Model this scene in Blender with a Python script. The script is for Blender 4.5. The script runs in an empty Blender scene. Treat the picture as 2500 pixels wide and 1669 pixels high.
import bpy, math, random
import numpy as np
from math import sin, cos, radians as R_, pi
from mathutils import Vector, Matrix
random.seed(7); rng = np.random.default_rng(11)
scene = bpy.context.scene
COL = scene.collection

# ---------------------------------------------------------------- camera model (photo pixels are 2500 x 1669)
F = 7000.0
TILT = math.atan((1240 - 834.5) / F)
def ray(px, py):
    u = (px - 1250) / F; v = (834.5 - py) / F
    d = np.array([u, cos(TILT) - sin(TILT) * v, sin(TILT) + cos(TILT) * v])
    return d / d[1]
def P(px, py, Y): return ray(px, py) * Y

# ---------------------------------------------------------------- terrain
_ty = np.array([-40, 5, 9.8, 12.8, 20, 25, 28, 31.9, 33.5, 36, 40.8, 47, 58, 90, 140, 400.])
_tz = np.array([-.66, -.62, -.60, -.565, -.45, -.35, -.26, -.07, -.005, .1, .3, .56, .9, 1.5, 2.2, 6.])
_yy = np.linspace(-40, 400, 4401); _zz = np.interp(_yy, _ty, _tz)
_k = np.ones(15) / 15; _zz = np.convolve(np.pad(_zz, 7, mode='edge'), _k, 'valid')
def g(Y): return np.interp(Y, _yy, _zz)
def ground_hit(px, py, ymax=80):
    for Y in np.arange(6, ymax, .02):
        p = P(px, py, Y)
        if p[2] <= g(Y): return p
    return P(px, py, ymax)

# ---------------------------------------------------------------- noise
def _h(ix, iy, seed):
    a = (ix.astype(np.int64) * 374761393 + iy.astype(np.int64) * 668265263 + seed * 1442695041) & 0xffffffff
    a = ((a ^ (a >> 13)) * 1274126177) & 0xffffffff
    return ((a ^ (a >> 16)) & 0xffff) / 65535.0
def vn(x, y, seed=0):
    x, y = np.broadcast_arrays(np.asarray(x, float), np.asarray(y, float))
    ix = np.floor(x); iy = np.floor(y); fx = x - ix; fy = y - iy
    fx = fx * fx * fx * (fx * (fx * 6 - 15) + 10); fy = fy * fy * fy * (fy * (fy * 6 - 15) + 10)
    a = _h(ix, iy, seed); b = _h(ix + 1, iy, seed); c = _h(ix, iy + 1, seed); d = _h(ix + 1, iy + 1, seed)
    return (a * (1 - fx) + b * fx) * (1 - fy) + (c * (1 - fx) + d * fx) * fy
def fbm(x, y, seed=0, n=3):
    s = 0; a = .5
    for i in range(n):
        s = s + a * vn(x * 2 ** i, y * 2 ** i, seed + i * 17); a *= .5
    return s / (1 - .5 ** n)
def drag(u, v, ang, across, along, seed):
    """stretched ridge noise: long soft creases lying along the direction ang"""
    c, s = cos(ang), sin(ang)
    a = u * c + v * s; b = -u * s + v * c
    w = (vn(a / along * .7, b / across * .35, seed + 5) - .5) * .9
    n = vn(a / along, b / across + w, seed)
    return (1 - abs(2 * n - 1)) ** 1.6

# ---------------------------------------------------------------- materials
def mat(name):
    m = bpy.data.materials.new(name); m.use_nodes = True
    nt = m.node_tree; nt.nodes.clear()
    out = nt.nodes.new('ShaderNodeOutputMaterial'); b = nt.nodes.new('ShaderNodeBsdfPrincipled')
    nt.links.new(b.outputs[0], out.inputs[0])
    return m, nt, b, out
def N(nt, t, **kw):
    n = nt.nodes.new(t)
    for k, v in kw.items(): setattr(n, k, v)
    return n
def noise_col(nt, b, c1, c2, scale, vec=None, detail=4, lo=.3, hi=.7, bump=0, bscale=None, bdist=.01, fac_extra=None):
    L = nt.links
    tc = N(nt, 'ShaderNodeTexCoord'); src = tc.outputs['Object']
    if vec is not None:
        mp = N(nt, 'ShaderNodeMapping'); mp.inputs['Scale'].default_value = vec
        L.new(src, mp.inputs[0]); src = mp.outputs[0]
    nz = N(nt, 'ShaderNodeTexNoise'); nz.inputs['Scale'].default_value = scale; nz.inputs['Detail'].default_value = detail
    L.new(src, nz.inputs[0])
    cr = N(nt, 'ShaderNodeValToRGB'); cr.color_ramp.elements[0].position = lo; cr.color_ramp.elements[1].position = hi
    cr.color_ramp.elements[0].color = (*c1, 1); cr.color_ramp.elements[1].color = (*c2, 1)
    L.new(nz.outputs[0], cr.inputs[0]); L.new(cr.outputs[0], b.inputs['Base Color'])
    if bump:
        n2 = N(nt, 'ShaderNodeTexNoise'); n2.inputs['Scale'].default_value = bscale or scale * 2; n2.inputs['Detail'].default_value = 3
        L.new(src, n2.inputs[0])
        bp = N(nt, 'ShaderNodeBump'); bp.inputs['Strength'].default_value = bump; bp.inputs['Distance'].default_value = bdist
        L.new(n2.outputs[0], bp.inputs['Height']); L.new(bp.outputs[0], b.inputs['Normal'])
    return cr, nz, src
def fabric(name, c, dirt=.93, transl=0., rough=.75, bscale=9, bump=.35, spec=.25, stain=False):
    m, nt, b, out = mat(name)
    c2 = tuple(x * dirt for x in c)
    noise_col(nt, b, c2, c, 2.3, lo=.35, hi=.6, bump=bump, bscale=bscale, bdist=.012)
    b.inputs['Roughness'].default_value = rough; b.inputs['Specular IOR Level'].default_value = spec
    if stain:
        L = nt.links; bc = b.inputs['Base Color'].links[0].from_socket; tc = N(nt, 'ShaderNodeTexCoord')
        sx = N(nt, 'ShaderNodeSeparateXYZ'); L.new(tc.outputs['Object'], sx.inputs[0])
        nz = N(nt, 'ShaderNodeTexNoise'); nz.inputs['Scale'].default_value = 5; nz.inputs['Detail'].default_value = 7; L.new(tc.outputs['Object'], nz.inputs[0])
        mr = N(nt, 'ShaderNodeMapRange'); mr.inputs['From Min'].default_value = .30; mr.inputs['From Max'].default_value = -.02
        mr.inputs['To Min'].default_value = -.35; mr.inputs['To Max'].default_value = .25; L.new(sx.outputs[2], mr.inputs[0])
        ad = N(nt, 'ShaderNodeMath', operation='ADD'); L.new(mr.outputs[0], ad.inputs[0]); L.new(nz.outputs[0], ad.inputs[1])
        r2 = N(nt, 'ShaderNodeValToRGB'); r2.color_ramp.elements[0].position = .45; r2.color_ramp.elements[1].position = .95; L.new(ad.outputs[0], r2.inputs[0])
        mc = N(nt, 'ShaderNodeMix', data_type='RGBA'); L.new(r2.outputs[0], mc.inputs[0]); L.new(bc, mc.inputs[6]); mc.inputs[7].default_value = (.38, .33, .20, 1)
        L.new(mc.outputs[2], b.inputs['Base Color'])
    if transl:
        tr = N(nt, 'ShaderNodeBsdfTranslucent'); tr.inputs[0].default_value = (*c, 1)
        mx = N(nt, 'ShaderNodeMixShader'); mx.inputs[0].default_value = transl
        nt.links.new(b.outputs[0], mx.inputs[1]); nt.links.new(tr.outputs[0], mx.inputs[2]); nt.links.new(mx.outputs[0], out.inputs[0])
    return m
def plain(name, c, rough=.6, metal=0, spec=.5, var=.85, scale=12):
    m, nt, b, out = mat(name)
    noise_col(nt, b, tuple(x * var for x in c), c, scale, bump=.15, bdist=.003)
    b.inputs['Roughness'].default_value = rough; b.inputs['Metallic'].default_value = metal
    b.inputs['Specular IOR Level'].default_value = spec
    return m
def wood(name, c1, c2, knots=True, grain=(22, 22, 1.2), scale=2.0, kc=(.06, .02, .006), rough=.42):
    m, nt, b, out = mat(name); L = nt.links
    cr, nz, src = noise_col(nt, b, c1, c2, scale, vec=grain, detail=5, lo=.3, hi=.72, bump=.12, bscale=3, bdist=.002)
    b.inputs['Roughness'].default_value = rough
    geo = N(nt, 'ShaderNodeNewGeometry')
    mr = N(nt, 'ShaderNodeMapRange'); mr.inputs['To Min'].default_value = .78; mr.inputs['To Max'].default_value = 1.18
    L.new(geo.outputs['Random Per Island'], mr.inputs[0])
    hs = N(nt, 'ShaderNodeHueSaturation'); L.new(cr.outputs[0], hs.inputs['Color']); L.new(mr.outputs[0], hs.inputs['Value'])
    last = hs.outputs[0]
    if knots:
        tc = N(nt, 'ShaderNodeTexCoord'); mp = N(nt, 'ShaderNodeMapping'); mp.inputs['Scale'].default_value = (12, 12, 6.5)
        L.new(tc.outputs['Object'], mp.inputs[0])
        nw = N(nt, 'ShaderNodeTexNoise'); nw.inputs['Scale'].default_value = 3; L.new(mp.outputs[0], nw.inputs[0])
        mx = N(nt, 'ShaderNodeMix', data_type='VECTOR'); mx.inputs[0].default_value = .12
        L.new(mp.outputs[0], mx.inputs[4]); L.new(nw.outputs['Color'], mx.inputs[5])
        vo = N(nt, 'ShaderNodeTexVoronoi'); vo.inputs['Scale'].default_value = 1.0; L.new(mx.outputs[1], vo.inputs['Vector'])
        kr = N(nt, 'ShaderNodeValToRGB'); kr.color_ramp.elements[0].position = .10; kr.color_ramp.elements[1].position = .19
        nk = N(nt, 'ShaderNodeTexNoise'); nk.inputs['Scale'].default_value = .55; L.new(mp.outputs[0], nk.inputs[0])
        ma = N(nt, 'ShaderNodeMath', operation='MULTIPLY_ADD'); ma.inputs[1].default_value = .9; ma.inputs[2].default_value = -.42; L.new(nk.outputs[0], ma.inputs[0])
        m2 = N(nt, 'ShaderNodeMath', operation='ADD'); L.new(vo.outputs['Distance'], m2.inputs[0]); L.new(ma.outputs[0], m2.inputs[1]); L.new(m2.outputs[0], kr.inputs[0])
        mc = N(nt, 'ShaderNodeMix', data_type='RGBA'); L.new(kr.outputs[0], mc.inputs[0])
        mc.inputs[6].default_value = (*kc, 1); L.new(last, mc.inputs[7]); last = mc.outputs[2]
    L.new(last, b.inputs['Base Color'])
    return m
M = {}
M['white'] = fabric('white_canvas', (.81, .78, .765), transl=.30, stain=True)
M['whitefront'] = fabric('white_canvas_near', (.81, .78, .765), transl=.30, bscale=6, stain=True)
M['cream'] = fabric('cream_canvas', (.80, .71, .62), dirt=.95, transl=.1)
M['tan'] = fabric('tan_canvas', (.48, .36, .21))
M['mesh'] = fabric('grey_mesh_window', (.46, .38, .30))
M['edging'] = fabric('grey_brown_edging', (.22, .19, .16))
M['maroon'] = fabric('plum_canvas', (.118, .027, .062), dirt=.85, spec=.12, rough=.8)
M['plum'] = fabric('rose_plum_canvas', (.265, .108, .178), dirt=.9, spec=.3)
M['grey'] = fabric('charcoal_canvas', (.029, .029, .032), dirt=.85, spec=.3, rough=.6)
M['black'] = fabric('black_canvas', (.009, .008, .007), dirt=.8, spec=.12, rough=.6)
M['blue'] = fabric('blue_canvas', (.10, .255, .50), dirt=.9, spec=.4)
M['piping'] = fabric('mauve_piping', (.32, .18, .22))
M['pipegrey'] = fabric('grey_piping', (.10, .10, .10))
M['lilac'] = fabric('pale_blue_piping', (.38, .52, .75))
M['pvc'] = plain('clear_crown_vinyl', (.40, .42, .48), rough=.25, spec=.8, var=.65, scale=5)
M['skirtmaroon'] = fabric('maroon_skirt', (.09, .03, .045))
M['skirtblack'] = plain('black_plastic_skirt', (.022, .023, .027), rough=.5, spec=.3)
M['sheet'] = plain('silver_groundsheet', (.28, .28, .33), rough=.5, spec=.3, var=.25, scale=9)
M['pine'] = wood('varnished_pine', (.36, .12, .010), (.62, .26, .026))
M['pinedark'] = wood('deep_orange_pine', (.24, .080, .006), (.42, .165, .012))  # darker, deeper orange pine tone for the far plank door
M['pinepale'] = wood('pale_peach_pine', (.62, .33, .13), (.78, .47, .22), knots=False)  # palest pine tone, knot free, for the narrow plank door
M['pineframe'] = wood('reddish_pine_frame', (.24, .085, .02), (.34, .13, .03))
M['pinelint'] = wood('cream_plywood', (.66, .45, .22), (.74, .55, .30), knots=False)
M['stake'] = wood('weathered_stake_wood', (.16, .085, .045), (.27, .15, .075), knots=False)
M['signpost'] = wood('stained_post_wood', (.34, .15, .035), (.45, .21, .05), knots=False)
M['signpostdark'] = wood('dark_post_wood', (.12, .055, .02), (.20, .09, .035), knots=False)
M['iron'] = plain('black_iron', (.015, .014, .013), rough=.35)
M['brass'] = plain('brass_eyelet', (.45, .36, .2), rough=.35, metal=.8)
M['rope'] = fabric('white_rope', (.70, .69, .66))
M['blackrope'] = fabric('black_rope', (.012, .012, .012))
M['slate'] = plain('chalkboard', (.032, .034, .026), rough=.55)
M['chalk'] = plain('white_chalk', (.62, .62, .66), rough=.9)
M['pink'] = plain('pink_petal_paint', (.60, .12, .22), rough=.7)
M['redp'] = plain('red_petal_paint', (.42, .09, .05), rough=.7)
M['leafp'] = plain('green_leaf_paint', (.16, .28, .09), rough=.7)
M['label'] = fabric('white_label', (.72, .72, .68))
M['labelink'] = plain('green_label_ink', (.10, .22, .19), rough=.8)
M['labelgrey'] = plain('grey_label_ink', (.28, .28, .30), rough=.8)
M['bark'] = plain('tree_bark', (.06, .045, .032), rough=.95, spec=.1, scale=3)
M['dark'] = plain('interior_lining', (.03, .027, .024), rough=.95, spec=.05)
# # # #
* Goal:
Return each line where "pixels" shows up.

* Task response:
Model this scene in Blender with a Python script. The script is for Blender 4.5. The script runs in an empty Blender scene. Treat the picture as 2500 pixels wide and 1669 pixels high.
# ---------------------------------------------------------------- camera model (photo pixels are 2500 x 1669)